The second problem is taste. Children — even small ones — have an aesthetic life of their own, and that life is not best served by being dressed like a small adult or like a cartoon. Watch any toddler choose between a fitted polo and an oversized hoodie. The hoodie wins, every single time. They know.
What "oversized" actually means at Patang
The Drop-Shoulder Tee in size 2–3y has a chest measurement of 36 cm. A typical Indian fast-fashion kidswear tee in the same age grade measures 30 cm in the chest. That six-centimetre difference is not a manufacturing variance — it's the entire aesthetic of the brand expressed as a dimension.
The shoulder seam falls down the upper arm, not at the natural shoulder point. The sleeve hits at the elbow, not above. The hem falls just above the knee, not at the hip. None of this is accidental, and none of this is a copy of any other brand's silhouette. It's the result of asking a basic question: how do we cut a garment that fits a two-year-old, and also fits the same kid at three?
The four years a Patang tee covers
A 2–3y Drop-Shoulder Tee, ordered when the child is twenty-two months old, will fit oversized at twenty-two months, fit correctly at thirty months, and fit snug at thirty-six months. That's fourteen months of useful wear from a single garment. The same garment, traded in to The Loop at thirty-six months and sold to another family with a twenty-month-old, gives another fourteen months. Twenty-eight months total from one tee.
Compare this to a fitted ₹400 fast-fashion tee bought on Hopscotch. Useful wear: about ten weeks. Then it's too tight. By the time it has gone through three wash cycles the fabric has pilled so badly that handing it down to a younger sibling feels like an apology, not a gift. The maths is not subtle.
Why this aesthetic is also the right aesthetic
Beyond the functional argument, there's the harder question: is the oversized aesthetic actually appropriate for toddlers, or are we forcing adult streetwear onto people who didn't ask for it?
The honest answer is that toddler aesthetics are an extension of the adult aesthetics in their immediate environment. A child raised by parents who wear Acne Studios and Aimé Leon Dore will be drawn to silhouettes that echo those — not because they understand them, but because those silhouettes feel like home.

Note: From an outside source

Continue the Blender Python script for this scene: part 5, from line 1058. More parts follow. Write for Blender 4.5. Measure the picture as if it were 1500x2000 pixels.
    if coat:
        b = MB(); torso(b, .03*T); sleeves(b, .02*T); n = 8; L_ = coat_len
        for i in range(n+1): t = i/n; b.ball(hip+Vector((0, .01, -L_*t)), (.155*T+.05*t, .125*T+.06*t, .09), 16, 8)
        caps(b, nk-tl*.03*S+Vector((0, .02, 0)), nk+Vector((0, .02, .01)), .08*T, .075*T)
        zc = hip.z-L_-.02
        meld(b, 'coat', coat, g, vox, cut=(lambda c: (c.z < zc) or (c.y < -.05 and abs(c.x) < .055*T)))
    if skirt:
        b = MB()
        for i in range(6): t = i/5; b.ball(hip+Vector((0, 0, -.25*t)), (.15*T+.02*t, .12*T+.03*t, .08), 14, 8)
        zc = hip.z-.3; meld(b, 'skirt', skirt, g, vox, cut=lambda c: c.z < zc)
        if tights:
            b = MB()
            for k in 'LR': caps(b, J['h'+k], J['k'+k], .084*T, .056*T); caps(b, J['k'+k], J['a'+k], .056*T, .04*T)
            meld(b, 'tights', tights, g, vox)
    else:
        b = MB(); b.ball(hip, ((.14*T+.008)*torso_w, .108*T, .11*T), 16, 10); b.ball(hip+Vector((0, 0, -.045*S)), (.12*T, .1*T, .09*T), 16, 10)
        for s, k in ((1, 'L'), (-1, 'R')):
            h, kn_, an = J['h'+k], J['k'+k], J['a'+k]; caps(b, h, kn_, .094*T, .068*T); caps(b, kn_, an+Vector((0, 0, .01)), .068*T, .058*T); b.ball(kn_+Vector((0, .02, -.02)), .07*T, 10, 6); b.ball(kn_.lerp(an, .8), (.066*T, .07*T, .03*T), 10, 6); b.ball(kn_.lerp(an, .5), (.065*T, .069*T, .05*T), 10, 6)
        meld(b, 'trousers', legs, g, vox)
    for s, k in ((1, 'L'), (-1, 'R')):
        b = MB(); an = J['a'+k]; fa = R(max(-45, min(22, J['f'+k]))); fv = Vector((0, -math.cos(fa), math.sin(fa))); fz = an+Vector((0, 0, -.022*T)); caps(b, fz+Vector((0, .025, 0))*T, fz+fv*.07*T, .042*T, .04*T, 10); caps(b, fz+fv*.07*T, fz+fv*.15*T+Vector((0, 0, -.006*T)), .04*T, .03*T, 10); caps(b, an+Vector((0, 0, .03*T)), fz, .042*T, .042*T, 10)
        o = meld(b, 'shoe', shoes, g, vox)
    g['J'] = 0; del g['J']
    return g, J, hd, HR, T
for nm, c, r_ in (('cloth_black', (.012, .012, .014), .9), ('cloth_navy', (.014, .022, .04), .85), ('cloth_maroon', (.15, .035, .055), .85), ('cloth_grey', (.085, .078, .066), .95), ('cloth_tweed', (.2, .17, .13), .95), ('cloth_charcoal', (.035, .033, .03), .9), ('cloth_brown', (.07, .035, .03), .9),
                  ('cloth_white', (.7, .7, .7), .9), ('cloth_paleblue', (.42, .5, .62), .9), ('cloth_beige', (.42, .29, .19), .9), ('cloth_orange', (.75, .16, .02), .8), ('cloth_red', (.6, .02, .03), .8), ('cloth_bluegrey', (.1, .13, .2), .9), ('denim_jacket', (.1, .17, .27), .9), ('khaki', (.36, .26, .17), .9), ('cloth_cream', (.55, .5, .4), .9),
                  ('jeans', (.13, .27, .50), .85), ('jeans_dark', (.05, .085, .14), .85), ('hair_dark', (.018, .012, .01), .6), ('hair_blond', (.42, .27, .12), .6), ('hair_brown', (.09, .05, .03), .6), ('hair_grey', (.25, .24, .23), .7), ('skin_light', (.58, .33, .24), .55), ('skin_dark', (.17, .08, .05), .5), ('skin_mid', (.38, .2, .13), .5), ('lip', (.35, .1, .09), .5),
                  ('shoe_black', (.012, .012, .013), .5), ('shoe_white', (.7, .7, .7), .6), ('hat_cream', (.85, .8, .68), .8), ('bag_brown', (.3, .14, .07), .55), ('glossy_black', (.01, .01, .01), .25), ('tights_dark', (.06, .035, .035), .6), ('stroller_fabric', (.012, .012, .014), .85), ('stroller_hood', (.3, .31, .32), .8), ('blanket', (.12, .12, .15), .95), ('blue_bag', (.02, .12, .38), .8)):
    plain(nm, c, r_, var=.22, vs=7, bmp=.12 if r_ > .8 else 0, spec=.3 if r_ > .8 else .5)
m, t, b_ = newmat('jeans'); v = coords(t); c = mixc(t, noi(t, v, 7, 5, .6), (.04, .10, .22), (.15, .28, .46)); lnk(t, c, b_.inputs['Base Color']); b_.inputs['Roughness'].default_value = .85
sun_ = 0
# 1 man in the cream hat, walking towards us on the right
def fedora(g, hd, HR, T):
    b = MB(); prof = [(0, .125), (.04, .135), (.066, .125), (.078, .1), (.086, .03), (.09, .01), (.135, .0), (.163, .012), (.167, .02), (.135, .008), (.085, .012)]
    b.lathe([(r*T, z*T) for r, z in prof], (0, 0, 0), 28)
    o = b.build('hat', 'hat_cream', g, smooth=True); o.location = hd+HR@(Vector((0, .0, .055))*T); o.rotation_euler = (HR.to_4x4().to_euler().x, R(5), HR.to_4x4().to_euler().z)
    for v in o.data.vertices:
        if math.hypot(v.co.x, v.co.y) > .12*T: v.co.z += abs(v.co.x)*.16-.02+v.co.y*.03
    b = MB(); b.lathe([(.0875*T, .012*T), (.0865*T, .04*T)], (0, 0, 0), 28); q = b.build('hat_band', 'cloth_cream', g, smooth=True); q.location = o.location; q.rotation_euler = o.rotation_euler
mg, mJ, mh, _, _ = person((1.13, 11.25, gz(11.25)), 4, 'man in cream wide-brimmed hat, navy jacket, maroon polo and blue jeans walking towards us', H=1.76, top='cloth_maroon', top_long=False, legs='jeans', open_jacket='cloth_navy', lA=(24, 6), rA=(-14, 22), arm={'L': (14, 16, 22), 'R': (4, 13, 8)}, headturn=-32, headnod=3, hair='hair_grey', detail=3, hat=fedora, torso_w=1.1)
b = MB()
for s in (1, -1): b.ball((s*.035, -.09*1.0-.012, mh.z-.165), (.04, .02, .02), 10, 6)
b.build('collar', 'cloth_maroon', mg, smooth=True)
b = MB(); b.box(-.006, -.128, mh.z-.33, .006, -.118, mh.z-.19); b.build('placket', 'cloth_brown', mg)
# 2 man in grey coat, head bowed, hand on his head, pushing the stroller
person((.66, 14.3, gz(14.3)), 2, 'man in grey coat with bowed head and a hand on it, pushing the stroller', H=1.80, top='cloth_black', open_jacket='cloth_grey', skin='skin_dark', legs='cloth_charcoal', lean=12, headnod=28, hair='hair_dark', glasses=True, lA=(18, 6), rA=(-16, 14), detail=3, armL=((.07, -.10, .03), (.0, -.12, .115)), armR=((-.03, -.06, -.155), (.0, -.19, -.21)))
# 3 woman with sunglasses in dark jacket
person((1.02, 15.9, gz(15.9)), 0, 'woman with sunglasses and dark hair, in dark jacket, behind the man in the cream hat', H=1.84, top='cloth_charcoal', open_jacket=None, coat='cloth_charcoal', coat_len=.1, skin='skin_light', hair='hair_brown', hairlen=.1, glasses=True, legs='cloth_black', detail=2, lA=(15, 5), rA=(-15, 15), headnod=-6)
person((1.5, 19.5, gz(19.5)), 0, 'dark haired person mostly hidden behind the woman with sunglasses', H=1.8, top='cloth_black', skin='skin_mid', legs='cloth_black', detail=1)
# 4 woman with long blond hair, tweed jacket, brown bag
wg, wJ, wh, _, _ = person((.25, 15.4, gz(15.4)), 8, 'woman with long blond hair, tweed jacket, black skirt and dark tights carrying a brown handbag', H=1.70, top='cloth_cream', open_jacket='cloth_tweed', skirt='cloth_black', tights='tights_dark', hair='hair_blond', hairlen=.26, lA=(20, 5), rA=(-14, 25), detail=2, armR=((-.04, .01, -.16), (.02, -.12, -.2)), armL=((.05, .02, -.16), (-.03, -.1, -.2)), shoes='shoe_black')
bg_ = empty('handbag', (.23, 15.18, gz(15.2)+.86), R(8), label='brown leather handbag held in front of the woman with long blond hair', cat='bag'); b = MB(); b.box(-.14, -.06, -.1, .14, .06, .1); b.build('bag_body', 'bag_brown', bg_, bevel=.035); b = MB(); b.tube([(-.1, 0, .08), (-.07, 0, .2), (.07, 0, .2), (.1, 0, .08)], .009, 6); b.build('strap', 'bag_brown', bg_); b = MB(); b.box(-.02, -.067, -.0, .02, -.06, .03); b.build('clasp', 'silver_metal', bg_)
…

A child raised by parents who wear traditional Indian dress will gravitate toward the equivalent. There's no objective "right" toddler aesthetic. There are only the ones the family lives in.
Patang exists for a specific kind of family: the urban Indian millennial parent who buys their own clothes from Bode, Story Mfg, COS, Aimé Leon Dore, Tekla, Veja, or their Indian-design equivalents. For that family, dressing a toddler in tight-cut cartoon-print mainstream Indian kidswear is a daily small dissonance. The clothes don't match the household. The brand exists to resolve that dissonance.
What the trade-in numbers tell us
One of the things we'll start publishing once The Loop has been running long enough is the distribution of trade-in grades. Our hypothesis is that the oversized cut — by virtue of fitting longer — increases the percentage of garments that come back in "Like New" or "Gently Worn" condition, rather than the "Last Wear" recycling pile.
If that hypothesis turns out to be right, the oversized fit is doing four jobs at once. It looks the way we want it to. It fits a growing child for longer. It survives more washes per family. And it returns to The Loop in a condition that lets a second family wear it. Four good outcomes from one design decision.
If the hypothesis turns out to be wrong — if oversized pieces come back stained or stretched at the same rate as fitted ones — we'll publish that too. Either way it's a number worth knowing.
One last thought
The first piece we ever shipped was a 2–3y bone tee sent to a child in Pune. The order came in at 11:48 pm on a Tuesday. The mother emailed us four days later with a photograph of her daughter — twenty-six months old at the time — wearing the tee tucked into ill-matched gingham trousers from another brand. The fit was exactly what we'd hoped for. The child looked completely, casually, unmistakably like herself. Which is the only result we were ever after.